━━━ Given information ━━━
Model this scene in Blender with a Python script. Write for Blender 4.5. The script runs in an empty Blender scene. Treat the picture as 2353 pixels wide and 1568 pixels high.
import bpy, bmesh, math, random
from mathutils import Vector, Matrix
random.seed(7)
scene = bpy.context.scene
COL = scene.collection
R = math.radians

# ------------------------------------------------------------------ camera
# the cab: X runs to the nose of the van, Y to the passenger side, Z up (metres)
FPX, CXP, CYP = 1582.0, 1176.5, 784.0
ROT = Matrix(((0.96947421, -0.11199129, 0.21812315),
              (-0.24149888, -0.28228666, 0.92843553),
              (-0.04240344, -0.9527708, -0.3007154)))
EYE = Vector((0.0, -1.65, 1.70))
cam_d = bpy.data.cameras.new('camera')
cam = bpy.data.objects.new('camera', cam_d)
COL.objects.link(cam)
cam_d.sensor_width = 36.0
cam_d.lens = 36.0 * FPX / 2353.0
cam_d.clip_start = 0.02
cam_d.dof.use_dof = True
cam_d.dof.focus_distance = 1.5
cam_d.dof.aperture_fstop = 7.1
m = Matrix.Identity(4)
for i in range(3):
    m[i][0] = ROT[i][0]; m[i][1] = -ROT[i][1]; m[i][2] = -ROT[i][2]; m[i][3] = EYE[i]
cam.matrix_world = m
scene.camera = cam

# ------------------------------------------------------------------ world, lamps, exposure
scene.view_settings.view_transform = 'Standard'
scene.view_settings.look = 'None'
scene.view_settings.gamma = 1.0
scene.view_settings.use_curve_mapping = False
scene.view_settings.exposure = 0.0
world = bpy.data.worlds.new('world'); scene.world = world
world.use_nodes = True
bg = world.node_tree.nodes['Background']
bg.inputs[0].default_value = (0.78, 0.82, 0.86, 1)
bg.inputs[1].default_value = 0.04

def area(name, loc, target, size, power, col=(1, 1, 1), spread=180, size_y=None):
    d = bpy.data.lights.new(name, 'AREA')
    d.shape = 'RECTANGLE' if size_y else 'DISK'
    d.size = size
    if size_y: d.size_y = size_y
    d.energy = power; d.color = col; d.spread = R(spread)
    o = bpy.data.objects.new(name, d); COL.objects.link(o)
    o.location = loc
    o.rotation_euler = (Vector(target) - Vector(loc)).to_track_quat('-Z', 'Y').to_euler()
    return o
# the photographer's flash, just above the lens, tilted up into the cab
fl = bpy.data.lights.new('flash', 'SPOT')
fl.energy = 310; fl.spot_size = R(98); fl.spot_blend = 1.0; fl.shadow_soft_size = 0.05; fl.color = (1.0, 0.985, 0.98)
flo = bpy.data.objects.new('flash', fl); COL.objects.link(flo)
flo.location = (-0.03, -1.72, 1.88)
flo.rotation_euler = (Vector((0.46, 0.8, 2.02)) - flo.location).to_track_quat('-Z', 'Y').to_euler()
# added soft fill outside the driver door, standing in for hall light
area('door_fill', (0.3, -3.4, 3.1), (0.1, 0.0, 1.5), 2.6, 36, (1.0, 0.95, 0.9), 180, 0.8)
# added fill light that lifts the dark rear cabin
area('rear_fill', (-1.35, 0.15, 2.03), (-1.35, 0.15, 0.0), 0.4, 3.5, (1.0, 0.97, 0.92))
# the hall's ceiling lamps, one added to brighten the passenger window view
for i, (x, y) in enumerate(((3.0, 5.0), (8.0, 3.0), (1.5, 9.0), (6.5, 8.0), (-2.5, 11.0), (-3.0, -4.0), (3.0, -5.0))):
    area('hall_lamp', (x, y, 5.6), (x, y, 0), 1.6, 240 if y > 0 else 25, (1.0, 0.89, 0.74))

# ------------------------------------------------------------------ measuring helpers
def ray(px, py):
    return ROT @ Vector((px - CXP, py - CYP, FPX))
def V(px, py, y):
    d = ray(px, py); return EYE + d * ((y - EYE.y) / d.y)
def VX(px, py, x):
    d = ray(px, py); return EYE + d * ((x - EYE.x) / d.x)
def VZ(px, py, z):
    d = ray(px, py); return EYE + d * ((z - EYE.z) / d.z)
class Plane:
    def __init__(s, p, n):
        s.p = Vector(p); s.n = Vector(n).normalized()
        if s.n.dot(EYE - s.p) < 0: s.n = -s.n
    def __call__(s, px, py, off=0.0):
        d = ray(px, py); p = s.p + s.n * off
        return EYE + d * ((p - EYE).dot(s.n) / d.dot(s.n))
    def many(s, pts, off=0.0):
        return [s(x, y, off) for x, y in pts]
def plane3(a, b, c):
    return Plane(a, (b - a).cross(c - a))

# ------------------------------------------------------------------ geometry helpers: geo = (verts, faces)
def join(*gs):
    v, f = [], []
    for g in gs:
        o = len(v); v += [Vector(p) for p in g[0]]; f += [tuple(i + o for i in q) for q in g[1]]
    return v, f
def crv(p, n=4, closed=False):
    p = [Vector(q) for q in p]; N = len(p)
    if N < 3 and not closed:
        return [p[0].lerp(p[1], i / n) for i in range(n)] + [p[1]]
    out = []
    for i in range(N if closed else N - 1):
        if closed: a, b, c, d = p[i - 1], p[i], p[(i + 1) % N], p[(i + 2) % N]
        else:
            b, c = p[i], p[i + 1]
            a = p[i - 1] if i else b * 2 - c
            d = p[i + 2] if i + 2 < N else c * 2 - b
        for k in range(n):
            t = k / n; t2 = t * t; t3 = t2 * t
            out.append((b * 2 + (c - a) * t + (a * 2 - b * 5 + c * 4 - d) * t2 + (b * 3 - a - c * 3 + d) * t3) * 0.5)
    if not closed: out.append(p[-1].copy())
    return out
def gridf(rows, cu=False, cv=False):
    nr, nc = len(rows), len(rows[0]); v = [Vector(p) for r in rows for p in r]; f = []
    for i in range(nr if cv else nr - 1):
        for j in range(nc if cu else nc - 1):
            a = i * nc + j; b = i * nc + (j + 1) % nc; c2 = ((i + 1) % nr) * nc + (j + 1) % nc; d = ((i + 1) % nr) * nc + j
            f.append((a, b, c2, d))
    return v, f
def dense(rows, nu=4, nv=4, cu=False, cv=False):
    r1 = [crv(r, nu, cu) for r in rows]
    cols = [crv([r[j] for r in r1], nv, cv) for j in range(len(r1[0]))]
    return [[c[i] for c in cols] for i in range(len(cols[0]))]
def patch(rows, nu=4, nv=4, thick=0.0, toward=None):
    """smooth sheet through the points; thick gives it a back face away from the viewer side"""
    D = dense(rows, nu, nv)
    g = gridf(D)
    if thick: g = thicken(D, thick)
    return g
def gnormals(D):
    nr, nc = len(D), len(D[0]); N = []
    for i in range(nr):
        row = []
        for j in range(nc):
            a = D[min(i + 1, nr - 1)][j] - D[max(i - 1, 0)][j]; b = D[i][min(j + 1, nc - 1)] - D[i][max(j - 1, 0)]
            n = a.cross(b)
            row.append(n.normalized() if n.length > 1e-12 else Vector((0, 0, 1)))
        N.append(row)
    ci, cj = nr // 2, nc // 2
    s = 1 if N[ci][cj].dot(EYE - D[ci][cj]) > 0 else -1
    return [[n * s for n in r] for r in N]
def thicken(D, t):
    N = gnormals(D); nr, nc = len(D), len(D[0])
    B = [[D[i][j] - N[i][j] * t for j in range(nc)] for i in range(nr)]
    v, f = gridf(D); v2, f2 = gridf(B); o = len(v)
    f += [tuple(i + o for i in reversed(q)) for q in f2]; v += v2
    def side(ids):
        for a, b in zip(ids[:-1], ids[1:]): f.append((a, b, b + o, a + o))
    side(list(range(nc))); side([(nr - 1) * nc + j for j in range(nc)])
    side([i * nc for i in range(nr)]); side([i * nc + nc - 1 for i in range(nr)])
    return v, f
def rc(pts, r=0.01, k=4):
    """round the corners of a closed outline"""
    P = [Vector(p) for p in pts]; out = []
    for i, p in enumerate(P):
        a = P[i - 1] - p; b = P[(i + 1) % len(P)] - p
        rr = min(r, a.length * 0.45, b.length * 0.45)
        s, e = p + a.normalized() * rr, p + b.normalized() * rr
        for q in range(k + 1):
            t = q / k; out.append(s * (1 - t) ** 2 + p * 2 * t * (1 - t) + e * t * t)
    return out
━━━
- _Brief_
Repeat, word for word, the lines from the opening of the material through the line containing "R = math.radians".

- _Task answer_
Model this scene in Blender with a Python script. Write for Blender 4.5. The script runs in an empty Blender scene. Treat the picture as 2353 pixels wide and 1568 pixels high.
import bpy, bmesh, math, random
from mathutils import Vector, Matrix
random.seed(7)
scene = bpy.context.scene
COL = scene.collection
R = math.radians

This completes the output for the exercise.